Koppers argues the district court erred in denying its motion to suppress the evidence obtained from the EPA air emission studies. [3] Koppers claims the EPA’s entry for the ultimate purpose of regulating its air emissions is not authorized by CERCLA and therefore violated its fourth amendment right to be free from unreasonable search and seizures.

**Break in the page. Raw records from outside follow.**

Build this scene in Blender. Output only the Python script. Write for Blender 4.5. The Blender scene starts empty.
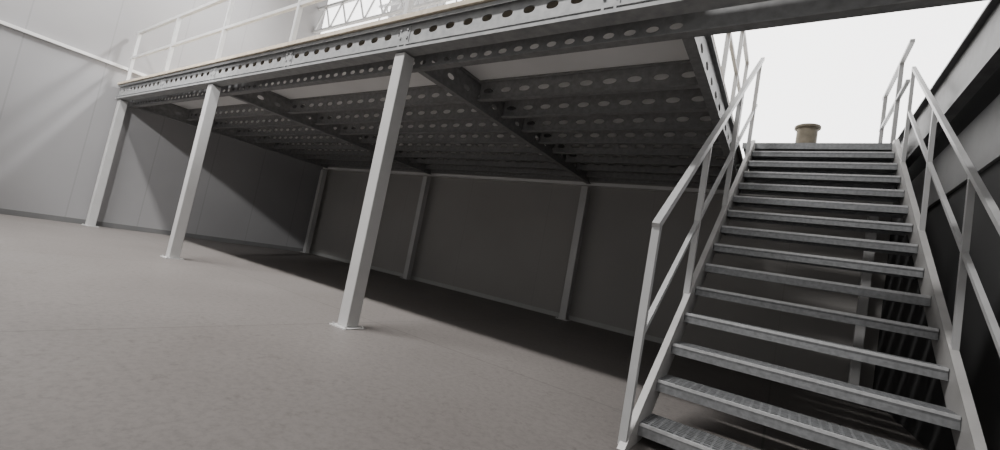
import bpy, bmesh, math
from mathutils import Vector, Matrix

scene = bpy.context.scene
COL = scene.collection
H = 0.87

# ------------------------------------------------------------ materials
def nt(name):
    m = bpy.data.materials.new(name); m.use_nodes = True
    n = m.node_tree; b = n.nodes["Principled BSDF"]
    return m, n, b

def metal(name, c1, c2, rough=0.5, metallic=0.3, scale=8.0, bump=0.02, det=5):
    m, n, b = nt(name)
    tc = n.nodes.new("ShaderNodeTexCoord")
    no = n.nodes.new("ShaderNodeTexNoise"); no.inputs["Scale"].default_value = scale
    no.inputs["Detail"].default_value = det
    r = n.nodes.new("ShaderNodeValToRGB")
    r.color_ramp.elements[0].position = 0.3; r.color_ramp.elements[0].color = (*c1, 1)
    r.color_ramp.elements[1].position = 0.7; r.color_ramp.elements[1].color = (*c2, 1)
    n.links.new(tc.outputs["Object"], no.inputs["Vector"])
    n.links.new(no.outputs["Fac"], r.inputs["Fac"])
    n.links.new(r.outputs["Color"], b.inputs["Base Color"])
    b.inputs["Roughness"].default_value = rough
    b.inputs["Metallic"].default_value = metallic
    bp = n.nodes.new("ShaderNodeBump"); bp.inputs["Strength"].default_value = bump * 5
    bp.inputs["Distance"].default_value = 0.01
    n.links.new(no.outputs["Fac"], bp.inputs["Height"])
    n.links.new(bp.outputs["Normal"], b.inputs["Normal"])
    return m

M_col = metal("painted_steel", (.45, .445, .44), (.51, .505, .50), .45, .1, 3)
M_rail = metal("rail_steel", (.42, .42, .42), (.50, .50, .50), .4, .1, 5)
M_grail = metal("guardrail_steel", (.48, .48, .48), (.56, .56, .56), .4, .05, 5)
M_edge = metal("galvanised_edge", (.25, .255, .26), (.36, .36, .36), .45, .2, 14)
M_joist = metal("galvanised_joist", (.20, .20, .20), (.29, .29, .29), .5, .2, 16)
M_truss = metal("truss_steel", (.42, .42, .42), (.50, .50, .50), .5, .1, 6)
M_tread = metal("galvanised_tread", (.20, .205, .21), (.31, .317, .325), .42, .35, 30)
M_nose = metal("tread_nosing", (.48, .485, .49), (.60, .605, .61), .4, .3, 30)
M_strg = metal("stringer_steel", (.42, .41, .40), (.50, .49, .48), .45, .2, 5)
M_darkst = metal("dark_steel", (.07, .07, .07), (.11, .11, .11), .5, .2, 9)
M_wood = metal("drum_wood", (.15, .13, .095), (.24, .21, .155), .7, 0, 12)
M_under = metal("deck_underside", (.74, .735, .73), (.82, .815, .81), .7, 0, 1.2)
M_board = metal("deck_board", (.42, .36, .28), (.58, .51, .41), .75, 0, 20)

def panel_mat(name, c1, c2, axis, pitch, joint=0.02, rough=.6, jc=.86, spec=.5):
    m, n, b = nt(name)
    tc = n.nodes.new("ShaderNodeTexCoord")
    sep = n.nodes.new("ShaderNodeSeparateXYZ")
    n.links.new(tc.outputs["Object"], sep.inputs[0])
    d = n.nodes.new("ShaderNodeMath"); d.operation = 'DIVIDE'; d.inputs[1].default_value = pitch
    n.links.new(sep.outputs[axis], d.inputs[0])
    f = n.nodes.new("ShaderNodeMath"); f.operation = 'FRACT'
    n.links.new(d.outputs[0], f.inputs[0])
    l = n.nodes.new("ShaderNodeMath"); l.operation = 'LESS_THAN'; l.inputs[1].default_value = joint
    n.links.new(f.outputs[0], l.inputs[0])
    no = n.nodes.new("ShaderNodeTexNoise"); no.inputs["Scale"].default_value = .5
    no.inputs["Detail"].default_value = 4
    n.links.new(tc.outputs["Object"], no.inputs["Vector"])
    r = n.nodes.new("ShaderNodeValToRGB")
    r.color_ramp.elements[0].position = 0.3; r.color_ramp.elements[0].color = (*c1, 1)
    r.color_ramp.elements[1].position = 0.7; r.color_ramp.elements[1].color = (*c2, 1)
    n.links.new(no.outputs["Fac"], r.inputs["Fac"])
    mx = n.nodes.new("ShaderNodeMixRGB"); mx.blend_type = 'MULTIPLY'
    n.links.new(l.outputs[0], mx.inputs["Fac"])
    n.links.new(r.outputs["Color"], mx.inputs["Color1"])
    mx.inputs["Color2"].default_value = (jc, jc, jc, 1)
    n.links.new(mx.outputs[0], b.inputs["Base Color"])
    b.inputs["Roughness"].default_value = rough
    b.inputs["Specular IOR Level"].default_value = spec
    return m
M_wallL = panel_mat("hall_panel", (.27, .265, .268), (.31, .305, .308), 1, 1.15)
M_wallB = panel_mat("dark_panel", (.29, .278, .265), (.33, .318, .304), 0, 2.04, .006, .75, .9)
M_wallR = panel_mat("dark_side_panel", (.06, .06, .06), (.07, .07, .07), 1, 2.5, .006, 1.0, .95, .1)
M_base = metal("baseboard_paint", (.13, .13, .13), (.16, .16, .16), .6, 0, 3)
M_base2 = metal("baseboard_grey", (.36, .36, .35), (.42, .42, .41), .6, 0, 3)
M_trim = metal("white_trim", (.62, .61, .60), (.7, .69, .68), .5, 0, 3)
M_side = metal("side_strip", (.18, .18, .18), (.23, .23, .23), .6, 0, 3)

def concrete():
    m, n, b = nt("worn_concrete")
    tc = n.nodes.new("ShaderNodeTexCoord")
    def noise(sc, det, ro=.5):
        x = n.nodes.new("ShaderNodeTexNoise"); x.inputs["Scale"].default_value = sc
        x.inputs["Detail"].default_value = det; x.inputs["Roughness"].default_value = ro
        n.links.new(tc.outputs["Object"], x.inputs["Vector"]); return x
    def ramp(src, p0, c0, p1, c1):
        r = n.nodes.new("ShaderNodeValToRGB")
        r.color_ramp.elements[0].position = p0; r.color_ramp.elements[0].color = (*c0, 1)
        r.color_ramp.elements[1].position = p1; r.color_ramp.elements[1].color = (*c1, 1)
        n.links.new(src.outputs["Fac"], r.inputs["Fac"]); return r
    def mul(a, b_, f):
        x = n.nodes.new("ShaderNodeMixRGB"); x.blend_type = 'MULTIPLY'; x.inputs["Fac"].default_value = f
        n.links.new(a, x.inputs["Color1"]); n.links.new(b_, x.inputs["Color2"]); return x.outputs[0]
    a = noise(.8, 6, .6); c = noise(24, 8, .8); s = noise(6, 8, .75)
    base = ramp(a, .3, (.160, .146, .138), .7, (.185, .170, .161)).outputs[0]
    fine = ramp(c, .34, (.66, .66, .66), .55, (1, 1, 1)).outputs[0]
    stain = ramp(s, .32, (.62, .60, .59), .43, (1, 1, 1)).outputs[0]
    o = mul(base, fine, .8); o = mul(o, stain, .5)
    br = n.nodes.new("ShaderNodeTexBrick"); br.offset = 0
    br.inputs["Scale"].default_value = 1.0
    br.inputs["Brick Width"].default_value = 3.4; br.inputs["Row Height"].default_value = 3.1
    br.inputs["Mortar Size"].default_value = .008
    br.inputs["Color1"].default_value = (1,1,1,1); br.inputs["Color2"].default_value = (.96,.96,.96,1)
    br.inputs["Mortar"].default_value = (.68,.68,.68,1)
    n.links.new(tc.outputs["Object"], br.inputs["Vector"])
    o = mul(o, br.outputs["Color"], 1)
    n.links.new(o, b.inputs["Base Color"])
    b.inputs["Roughness"].default_value = .5
    b.inputs["Specular IOR Level"].default_value = .3
    bp = n.nodes.new("ShaderNodeBump"); bp.inputs["Strength"].default_value = .12; bp.inputs["Distance"].default_value = .01
    n.links.new(c.outputs["Fac"], bp.inputs["Height"]); n.links.new(bp.outputs["Normal"], b.inputs["Normal"])
    return m
M_floor = concrete()

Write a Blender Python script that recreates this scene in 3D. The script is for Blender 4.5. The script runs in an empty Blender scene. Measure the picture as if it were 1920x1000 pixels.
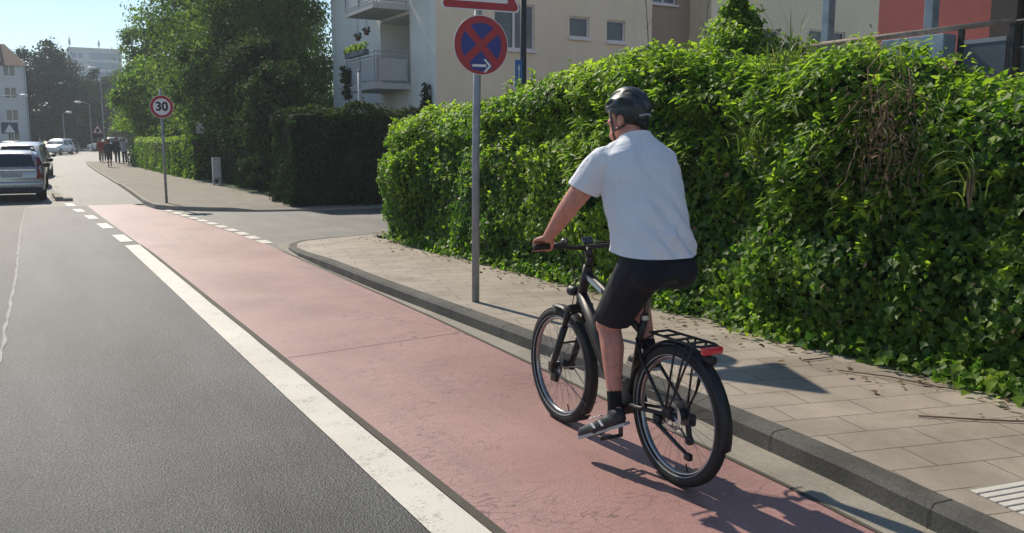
import bpy, bmesh, math, random
import numpy as np
from mathutils import Vector, Matrix, Quaternion, noise as mnoise

random.seed(11)
rng = np.random.default_rng(11)
SC = bpy.context.scene
COL = SC.collection
R = math.radians

# ------------------------------------------------------------------ helpers
def props(o, label=None, cat=None, group=None, kind=None):
    if label: o['label'] = label
    if cat: o['category'] = cat
    if group: o['group'] = group
    if kind: o['kind'] = kind
    return o

def thing(name, label, cat, loc=(0, 0, 0), rotz=0, group=None):
    o = bpy.data.objects.new(name, None)
    o.empty_display_size = 0.2
    COL.objects.link(o)
    o.location = loc
    o.rotation_euler = (0, 0, rotz)
    return props(o, label, cat, group)

def link(name, me, parent=None, mats=None):
    o = bpy.data.objects.new(name, me)
    COL.objects.link(o)
    if parent is not None: o.parent = parent
    if mats is not None:
        me.materials.clear()
        for m in (mats if isinstance(mats, (list, tuple)) else [mats]): me.materials.append(m)
    return o

def obj(name, bm, mats, parent=None, smooth=False, off=None):
    """one mesh object out of a bmesh; off is subtracted (for shapes laid out in world space)"""
    bmesh.ops.recalc_face_normals(bm, faces=bm.faces[:])
    me = bpy.data.meshes.new(name)
    bm.to_mesh(me); bm.free()
    if off is not None: me.transform(Matrix.Translation(-Vector(off)))
    if smooth: 
        me.polygons.foreach_set('use_smooth', [True] * len(me.polygons))
        if smooth == 'auto':
            me.set_sharp_from_angle(angle=R(38))
    return link(name, me, parent, mats)

def struct(name, bm, mats, smooth=False):
    return props(obj(name, bm, mats, None, smooth), kind='structure')

def copy_tree(o, parent=None):
    c = o.copy(); COL.objects.link(c)
    if parent is not None: c.parent = parent
    for ch in list(o.children): copy_tree(ch, c)
    return c

def B(): return bmesh.new()

def box(bm, lo, hi, bev=0.0, rot=None, piv=None, mi=0):
    lo = Vector(lo); hi = Vector(hi)
    vs = [bm.verts.new((x, y, z)) for x in (lo.x, hi.x) for y in (lo.y, hi.y) for z in (lo.z, hi.z)]
    idx = [(0, 1, 3, 2), (4, 6, 7, 5), (0, 4, 5, 1), (2, 3, 7, 6), (0, 2, 6, 4), (1, 5, 7, 3)]
    fs = [bm.faces.new([vs[i] for i in f]) for f in idx]
    for f in fs: f.material_index = mi
    allv = vs
    if bev > 0:
        es = list({e for f in fs for e in f.edges})
        r = bmesh.ops.bevel(bm, geom=es, offset=bev, segments=2, affect='EDGES', profile=0.6)
        allv = list(set(r['verts']) | {v for v in vs if v.is_valid})
        for f in r['faces']: f.material_index = mi
    if rot is not None:
        p = Vector(piv) if piv is not None else (lo + hi) / 2
        bmesh.ops.rotate(bm, cent=p, matrix=rot, verts=allv)
    return allv

def frame_of(d):
    d = d.normalized()
    u = Vector((0, 0, 1)) if abs(d.z) < 0.9 else Vector((1, 0, 0))
    a = d.cross(u).normalized(); b = d.cross(a).normalized()
    return a, b

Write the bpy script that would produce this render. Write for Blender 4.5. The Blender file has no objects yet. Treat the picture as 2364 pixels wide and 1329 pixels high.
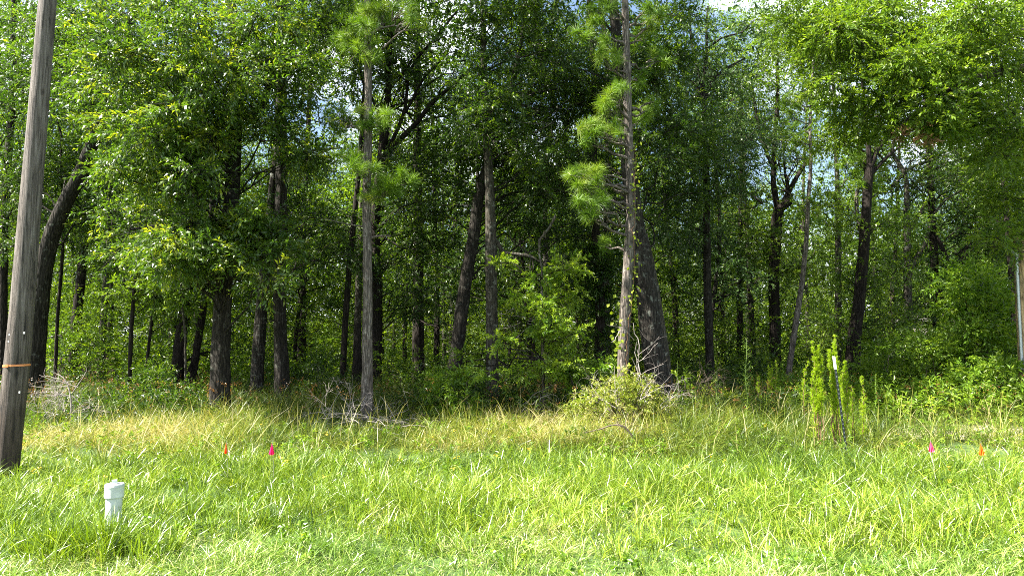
import bpy, math
import numpy as np

# ------------------------------------------------------------------ camera, sky, sun, exposure
sc = bpy.context.scene
W, H, F, HZ, EYE = 2364.0, 1329.0, 1638.0, 780.0, 1.6
PITCH = math.atan((HZ - H / 2) / F)
cam = bpy.data.cameras.new('camera'); camo = bpy.data.objects.new('camera', cam)
sc.collection.objects.link(camo); sc.camera = camo
camo.location = (0, 0, EYE); camo.rotation_euler = (math.pi / 2 + PITCH, 0, 0)
cam.sensor_width = 36; cam.lens = 36 * F / W; cam.clip_start = 0.05; cam.clip_end = 2000

SUN_EL, SUN_AZ = math.radians(50), math.radians(-104)      # azimuth measured from +Y towards +X: sun to the left, a little on the camera's side
sd = (math.sin(SUN_AZ) * math.cos(SUN_EL), math.cos(SUN_AZ) * math.cos(SUN_EL), math.sin(SUN_EL))
world = bpy.data.worlds.new('World'); sc.world = world; world.use_nodes = True
wn, wl = world.node_tree.nodes, world.node_tree.links; wn.clear()
wo = wn.new('ShaderNodeOutputWorld'); bg = wn.new('ShaderNodeBackground'); sky = wn.new('ShaderNodeTexSky')
sky.sky_type = 'NISHITA'; sky.sun_disc = False; sky.sun_elevation = SUN_EL; sky.sun_rotation = SUN_AZ
sky.air_density = 1.0; sky.dust_density = 1.5; sky.ozone_density = 1.0
tc = wn.new('ShaderNodeTexCoord'); nz = wn.new('ShaderNodeTexNoise'); nz.inputs['Scale'].default_value = 3.2
nz.inputs['Detail'].default_value = 6; mp = wn.new('ShaderNodeMapping'); mp.inputs['Scale'].default_value = (1, 1, 2.2)
cr = wn.new('ShaderNodeValToRGB'); cr.color_ramp.elements[0].position = .48; cr.color_ramp.elements[1].position = .62
mx = wn.new('ShaderNodeMixRGB'); mx.inputs[2].default_value = (9.5, 10.0, 11.0, 1)
wl.new(tc.outputs['Generated'], mp.inputs[0]); wl.new(mp.outputs[0], nz.inputs[0]); wl.new(nz.outputs[0], cr.inputs[0])
wl.new(cr.outputs[0], mx.inputs[0]); wl.new(sky.outputs[0], mx.inputs[1]); wl.new(mx.outputs[0], bg.inputs[0]); wl.new(bg.outputs[0], wo.inputs[0])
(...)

Koppers represents that the remedy selection process for its plant is still in its final stages, with the public comment period for the RI/FS recently closing. At this time, no particular response action has been selected and no reimbursement or enforcement actions have been filed against Koppers based on the air and water studies. [4] It would therefore be premature for this court to suppress the use of the air emissions data or review the legality of a hypothetical response action, such as air emissions control, at a time when the administrative process is incomplete and its effects have not been felt by Koppers in a “concrete way.” See Trustees for Alaska v. Hodel, 806 F.2d 1378, 1381 (9th Cir.1986); see also 42 U.S.C. § 9613(h) (precludes judicial review of any challenges to the removal or remedial action selected under section 9604 until the EPA files suit for reimbursement of costs or to compel compliance with the selected response action).

AFFIRMED.

1

. CERCLA directed the EPA to develop a National Priorities List for response priority purposes. See 42 U.S.C. § 9605(a)(8)(A). After a site is placed on the National Priorities List, the EPA investigates the potential threat to the public posed by the release or threat of release of waste materials. On finding that some type of response action is necessary, the EPA has three alternatives. It may:

(1) remove the hazardous material itself or provide for other remedial action, subject to reimbursement by the responsible party, 42 U.S.C. §§ 9604, 9607;

(2) issue an administrative order, enforceable through fines of up to $5,000 per day, directing a responsible party to implement either removal or remedial action after it conducts a Remedial Investigation/Feasibility Study in accordance with section 9622, 42 U.S.C. § 9606; or

(3)apply for an injunction in the district court to compel the responsible party to clean up or abate the actual or threatened release, 42 U.S.C. § 9606.

2

. On November 17, 1986, the EPA received Kop-pers’ revised "Report of Remedial Action Objective and Potential Remedial Alternatives,” in which Koppers identified its wood treatment processes as potential sources of airborne contaminants. The Report, however, did not identify appropriate response actions for those airborne releases.

3

. Koppers admits that suppression is no longer a feasible remedy because the EPA has already released the raw data obtained from the search. Any information obtained under section 9604(e) must be made available to the public unless it is confidential business information. 42 U.S.C. § 9604(e)(7). However, Koppers argues that we should preclude the EPA's further use of this information in assessing the purported health and environmental risks from Koppers’ process source emissions and in developing controls or limits on those emissions.

4

. Koppers’ argument that the EPA is using CERCLA to circumvent the Clean Air Act is based on the assumption the EPA is sampling air emissions in order to "regulate” air emissions on a site-specific basis. Rather, the EPA sought access to the facility so that it could study the releases and, if necessary, develop a response which may or may not include additional emissions controls. It is thus completely speculative to say that the EPA will in fact attempt to limit or control Koppers’ air emissions as part of its response action.